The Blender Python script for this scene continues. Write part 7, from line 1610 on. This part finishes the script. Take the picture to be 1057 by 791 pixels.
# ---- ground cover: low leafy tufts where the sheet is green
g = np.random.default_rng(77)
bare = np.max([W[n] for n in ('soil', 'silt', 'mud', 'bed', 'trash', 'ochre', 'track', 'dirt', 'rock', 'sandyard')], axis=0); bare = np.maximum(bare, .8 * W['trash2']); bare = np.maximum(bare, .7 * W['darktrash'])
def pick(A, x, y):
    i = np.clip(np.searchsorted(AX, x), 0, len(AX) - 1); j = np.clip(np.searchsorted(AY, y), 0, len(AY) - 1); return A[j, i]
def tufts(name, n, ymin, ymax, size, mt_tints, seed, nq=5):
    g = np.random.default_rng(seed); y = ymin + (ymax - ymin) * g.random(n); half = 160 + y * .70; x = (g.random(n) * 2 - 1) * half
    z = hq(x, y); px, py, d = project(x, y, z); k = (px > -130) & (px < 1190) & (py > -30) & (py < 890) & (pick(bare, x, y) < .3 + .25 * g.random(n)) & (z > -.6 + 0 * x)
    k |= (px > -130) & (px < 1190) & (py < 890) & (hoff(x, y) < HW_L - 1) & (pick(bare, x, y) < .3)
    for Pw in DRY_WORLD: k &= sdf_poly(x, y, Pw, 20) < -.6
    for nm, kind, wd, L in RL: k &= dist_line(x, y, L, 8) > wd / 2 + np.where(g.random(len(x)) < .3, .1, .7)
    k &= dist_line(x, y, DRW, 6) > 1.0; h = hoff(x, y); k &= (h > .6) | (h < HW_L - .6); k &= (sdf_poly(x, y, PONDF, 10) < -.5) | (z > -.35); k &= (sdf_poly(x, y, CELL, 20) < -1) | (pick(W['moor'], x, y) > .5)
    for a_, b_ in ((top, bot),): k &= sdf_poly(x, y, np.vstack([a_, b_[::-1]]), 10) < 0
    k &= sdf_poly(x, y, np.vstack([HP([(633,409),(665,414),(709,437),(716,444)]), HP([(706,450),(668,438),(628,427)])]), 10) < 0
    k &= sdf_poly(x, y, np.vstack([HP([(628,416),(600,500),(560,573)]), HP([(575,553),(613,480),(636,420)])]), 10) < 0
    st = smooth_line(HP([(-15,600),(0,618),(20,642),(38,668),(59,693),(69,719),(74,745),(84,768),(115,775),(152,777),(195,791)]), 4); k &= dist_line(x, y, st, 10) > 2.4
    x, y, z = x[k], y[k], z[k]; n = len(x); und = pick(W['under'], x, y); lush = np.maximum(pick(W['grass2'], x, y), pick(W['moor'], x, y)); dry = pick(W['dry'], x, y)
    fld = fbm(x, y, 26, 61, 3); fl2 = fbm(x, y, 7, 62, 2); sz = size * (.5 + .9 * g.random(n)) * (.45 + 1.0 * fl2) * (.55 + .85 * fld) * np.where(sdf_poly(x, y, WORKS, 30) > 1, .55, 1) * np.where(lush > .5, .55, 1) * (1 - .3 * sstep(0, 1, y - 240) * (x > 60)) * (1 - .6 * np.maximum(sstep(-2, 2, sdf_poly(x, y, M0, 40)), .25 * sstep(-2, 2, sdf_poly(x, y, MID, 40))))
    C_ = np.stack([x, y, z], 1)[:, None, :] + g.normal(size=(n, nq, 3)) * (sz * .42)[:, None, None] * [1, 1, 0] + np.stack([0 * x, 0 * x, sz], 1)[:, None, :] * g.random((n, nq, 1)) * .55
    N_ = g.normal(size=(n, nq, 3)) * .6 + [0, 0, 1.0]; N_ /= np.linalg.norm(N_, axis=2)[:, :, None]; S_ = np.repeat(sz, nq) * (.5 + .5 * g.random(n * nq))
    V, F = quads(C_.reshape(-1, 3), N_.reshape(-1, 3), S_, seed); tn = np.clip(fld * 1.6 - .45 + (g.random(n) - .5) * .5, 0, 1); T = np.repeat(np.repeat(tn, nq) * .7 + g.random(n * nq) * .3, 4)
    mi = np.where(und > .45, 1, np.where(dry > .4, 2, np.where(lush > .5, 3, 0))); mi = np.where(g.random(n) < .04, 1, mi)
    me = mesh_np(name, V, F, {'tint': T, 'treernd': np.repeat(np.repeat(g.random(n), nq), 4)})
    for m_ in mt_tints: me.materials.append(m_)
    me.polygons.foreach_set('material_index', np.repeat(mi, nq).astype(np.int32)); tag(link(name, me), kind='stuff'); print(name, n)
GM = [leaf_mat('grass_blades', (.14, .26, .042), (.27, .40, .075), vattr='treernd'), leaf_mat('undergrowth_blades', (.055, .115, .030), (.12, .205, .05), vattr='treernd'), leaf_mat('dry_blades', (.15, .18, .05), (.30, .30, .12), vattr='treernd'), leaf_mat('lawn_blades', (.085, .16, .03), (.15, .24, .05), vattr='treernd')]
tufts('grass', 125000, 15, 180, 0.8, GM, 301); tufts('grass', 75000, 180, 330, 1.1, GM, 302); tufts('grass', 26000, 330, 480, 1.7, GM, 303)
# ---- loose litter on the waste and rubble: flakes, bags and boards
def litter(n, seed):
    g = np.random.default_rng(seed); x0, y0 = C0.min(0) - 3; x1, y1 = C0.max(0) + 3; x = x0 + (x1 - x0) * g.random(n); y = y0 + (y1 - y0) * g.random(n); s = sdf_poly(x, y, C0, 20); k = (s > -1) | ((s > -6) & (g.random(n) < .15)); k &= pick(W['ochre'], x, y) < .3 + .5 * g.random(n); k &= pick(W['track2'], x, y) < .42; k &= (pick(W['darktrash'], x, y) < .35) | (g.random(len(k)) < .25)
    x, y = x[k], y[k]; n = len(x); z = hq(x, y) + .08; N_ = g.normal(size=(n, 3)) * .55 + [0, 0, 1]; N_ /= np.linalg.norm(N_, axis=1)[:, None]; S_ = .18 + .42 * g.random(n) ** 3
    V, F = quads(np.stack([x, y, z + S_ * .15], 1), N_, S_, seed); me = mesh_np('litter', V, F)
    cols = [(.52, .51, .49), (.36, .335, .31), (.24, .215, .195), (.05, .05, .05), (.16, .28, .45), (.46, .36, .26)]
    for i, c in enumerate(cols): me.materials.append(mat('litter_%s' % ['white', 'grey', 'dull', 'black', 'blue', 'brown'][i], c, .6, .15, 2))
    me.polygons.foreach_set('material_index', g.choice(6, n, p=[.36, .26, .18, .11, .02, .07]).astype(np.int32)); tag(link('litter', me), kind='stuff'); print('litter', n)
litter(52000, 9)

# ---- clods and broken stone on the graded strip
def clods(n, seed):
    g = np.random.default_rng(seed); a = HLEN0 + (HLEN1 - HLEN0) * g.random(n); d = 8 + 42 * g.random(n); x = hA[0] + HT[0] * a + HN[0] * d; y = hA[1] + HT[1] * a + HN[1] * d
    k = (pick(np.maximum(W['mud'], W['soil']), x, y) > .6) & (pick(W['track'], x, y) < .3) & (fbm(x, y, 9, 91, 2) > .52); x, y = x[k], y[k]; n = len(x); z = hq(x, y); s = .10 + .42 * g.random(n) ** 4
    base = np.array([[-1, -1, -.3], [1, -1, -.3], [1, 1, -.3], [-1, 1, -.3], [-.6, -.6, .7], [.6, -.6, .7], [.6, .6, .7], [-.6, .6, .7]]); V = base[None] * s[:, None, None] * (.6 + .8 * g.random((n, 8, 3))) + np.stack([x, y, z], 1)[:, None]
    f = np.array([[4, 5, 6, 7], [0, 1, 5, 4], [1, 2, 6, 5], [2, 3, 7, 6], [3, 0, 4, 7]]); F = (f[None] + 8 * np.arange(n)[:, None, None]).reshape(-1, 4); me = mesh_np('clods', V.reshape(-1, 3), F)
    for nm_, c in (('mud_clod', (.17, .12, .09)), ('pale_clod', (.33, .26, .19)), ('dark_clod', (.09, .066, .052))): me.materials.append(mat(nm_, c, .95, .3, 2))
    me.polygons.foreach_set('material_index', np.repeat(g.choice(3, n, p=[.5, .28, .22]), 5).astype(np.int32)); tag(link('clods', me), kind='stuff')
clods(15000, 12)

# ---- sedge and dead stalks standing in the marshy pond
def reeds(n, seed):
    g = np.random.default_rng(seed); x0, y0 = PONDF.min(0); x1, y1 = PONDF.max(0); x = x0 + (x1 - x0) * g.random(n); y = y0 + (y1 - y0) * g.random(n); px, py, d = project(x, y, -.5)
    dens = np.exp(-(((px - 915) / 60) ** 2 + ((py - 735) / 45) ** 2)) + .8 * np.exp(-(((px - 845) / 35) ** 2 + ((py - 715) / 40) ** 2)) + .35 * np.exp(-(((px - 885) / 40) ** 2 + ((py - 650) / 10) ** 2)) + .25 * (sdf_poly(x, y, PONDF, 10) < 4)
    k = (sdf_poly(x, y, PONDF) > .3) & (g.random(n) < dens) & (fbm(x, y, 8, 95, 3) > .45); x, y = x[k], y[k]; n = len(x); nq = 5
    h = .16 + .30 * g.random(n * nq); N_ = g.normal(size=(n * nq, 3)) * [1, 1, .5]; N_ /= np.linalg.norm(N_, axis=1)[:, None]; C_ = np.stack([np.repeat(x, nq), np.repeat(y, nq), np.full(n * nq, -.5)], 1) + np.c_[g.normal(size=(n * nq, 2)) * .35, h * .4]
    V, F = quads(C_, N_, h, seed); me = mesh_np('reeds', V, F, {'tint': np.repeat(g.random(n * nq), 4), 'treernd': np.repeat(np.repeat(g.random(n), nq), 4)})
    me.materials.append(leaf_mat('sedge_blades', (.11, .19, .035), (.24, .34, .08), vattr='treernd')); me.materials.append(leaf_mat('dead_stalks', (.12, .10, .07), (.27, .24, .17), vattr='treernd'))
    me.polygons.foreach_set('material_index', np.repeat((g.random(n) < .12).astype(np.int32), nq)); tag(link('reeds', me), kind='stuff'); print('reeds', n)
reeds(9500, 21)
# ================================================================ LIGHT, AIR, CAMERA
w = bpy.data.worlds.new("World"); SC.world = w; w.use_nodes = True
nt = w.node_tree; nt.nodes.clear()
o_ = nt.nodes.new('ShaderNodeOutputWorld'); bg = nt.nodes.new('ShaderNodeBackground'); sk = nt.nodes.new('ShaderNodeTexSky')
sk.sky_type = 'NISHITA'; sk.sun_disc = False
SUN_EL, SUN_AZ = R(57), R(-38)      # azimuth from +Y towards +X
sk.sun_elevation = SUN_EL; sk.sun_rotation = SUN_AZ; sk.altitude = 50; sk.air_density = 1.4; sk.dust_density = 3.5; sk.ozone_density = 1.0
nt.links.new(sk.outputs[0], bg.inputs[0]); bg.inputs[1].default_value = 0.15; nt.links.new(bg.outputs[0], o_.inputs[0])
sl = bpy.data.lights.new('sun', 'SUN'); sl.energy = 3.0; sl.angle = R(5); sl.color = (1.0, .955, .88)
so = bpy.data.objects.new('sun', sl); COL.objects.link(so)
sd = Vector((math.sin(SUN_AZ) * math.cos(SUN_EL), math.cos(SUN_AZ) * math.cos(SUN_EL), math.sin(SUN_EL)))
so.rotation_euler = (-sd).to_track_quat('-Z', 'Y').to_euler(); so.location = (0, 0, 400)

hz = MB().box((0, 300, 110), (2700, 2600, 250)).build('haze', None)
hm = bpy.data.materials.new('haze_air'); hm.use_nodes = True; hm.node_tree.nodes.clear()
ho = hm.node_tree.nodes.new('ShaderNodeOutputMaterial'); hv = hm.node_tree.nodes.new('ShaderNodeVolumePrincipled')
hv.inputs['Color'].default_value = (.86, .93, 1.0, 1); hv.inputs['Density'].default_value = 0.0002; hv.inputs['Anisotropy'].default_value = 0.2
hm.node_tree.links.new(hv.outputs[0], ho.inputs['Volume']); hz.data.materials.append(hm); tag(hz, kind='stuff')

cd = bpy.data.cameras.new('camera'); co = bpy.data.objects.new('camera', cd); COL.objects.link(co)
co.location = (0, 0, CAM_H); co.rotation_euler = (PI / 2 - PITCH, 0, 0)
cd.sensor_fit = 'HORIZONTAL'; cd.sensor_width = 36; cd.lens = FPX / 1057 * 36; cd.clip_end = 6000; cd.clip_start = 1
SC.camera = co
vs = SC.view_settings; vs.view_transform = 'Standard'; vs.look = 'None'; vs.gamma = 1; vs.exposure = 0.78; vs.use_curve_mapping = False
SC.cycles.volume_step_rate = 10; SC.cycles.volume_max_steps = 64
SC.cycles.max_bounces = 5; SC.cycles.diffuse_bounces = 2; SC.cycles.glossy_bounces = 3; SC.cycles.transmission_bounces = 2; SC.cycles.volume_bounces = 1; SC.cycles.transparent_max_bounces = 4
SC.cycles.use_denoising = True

◇ ◇ ◇ ◇ ◇

_Direction_
Filter lines by "where" and return each hit.

_Solution to this task_
# ---- ground cover: low leafy tufts where the sheet is green
    for nm, kind, wd, L in RL: k &= dist_line(x, y, L, 8) > wd / 2 + np.where(g.random(len(x)) < .3, .1, .7)
    fld = fbm(x, y, 26, 61, 3); fl2 = fbm(x, y, 7, 62, 2); sz = size * (.5 + .9 * g.random(n)) * (.45 + 1.0 * fl2) * (.55 + .85 * fld) * np.where(sdf_poly(x, y, WORKS, 30) > 1, .55, 1) * np.where(lush > .5, .55, 1) * (1 - .3 * sstep(0, 1, y - 240) * (x > 60)) * (1 - .6 * np.maximum(sstep(-2, 2, sdf_poly(x, y, M0, 40)), .25 * sstep(-2, 2, sdf_poly(x, y, MID, 40))))
    mi = np.where(und > .45, 1, np.where(dry > .4, 2, np.where(lush > .5, 3, 0))); mi = np.where(g.random(n) < .04, 1, mi)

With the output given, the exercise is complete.